От родителей можно отказаться (это на нашей памяти бывало), а вот перестать быть их потомком — нет. Нетушки!
Брест—Варшава
Виталий Геннадьевич наконец напился всерьез и проспал с храпом наше вторжение в Польшу. Невнимательные либеральные пограничники вколотили нам в паспорта по штампу, невнимательные таможенники подмахнули декларации с одинаковыми разрешенными суммами, и рассвет высветил белую равнину с черными ранками изб, рощиц, станционных строений. Был тот же февраль, но только уже заграничный.
Очень люблю весну.
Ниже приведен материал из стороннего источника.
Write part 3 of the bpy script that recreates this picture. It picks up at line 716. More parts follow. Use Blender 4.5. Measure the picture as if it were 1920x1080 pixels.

Рад бы вслед за Александром Сергеевичем восхищаться прелестями осени и восклицать: «...Я не люблю весны; Скучна мне оттепель; вонь, грязь — весной я болен...» Но что поделаешь — люблю весну. Ленинградскую раннюю люблю, когда лед на Неве меняет цвет и сквозь зимний автомобильный шум города просачиваются новые звуки — таянья, невнятного журчания, вздохов размораживающейся большой воды. И вдруг понимаешь, что ты не на материке и не на обширной тверди, а на островах, будь ты хоть на необъятной Неве, или на корректной Фонтанке, или хоть на узеньком канале Грибоедова.
И московскую весну люблю. Особенно позднюю, с сиренью в неизменных двориках возле неизменных сараев. Это ж сколько раз всё сносили, давая простор небоскребам! И небоскребы выросли и состарились... и еще новые гиганты скребут небо, а рядом, внизу, тут же за уголком — вот чудо-то! — всё те же сарайчики непонятного назначения во двориках, где белье сушится на веревках и небритые мужчины в застиранных майках стучат костяшками домино или сидят бесцельно на скамейках, щурясь на солнце. И сирень, сирень... И каждый вечер, день все длиннее.
Я видел две особенные весны — Пражскую весну 68 года и время цветения сакуры в Токио в 98-м. Они совсем непохожи Они даже несопоставимы. Поэтому очень важно будет рассказать про обе Одна стремилась все изменить и перемены сделать необратимыми. У японской весны был другой принцип — ничего не менять и даже ни к чему не прикасаться. Ждать, видеть смотреть... и знать, что цветению отпущено только две недели. А дальше — весне конец. Одна весна рухнула другая вечна.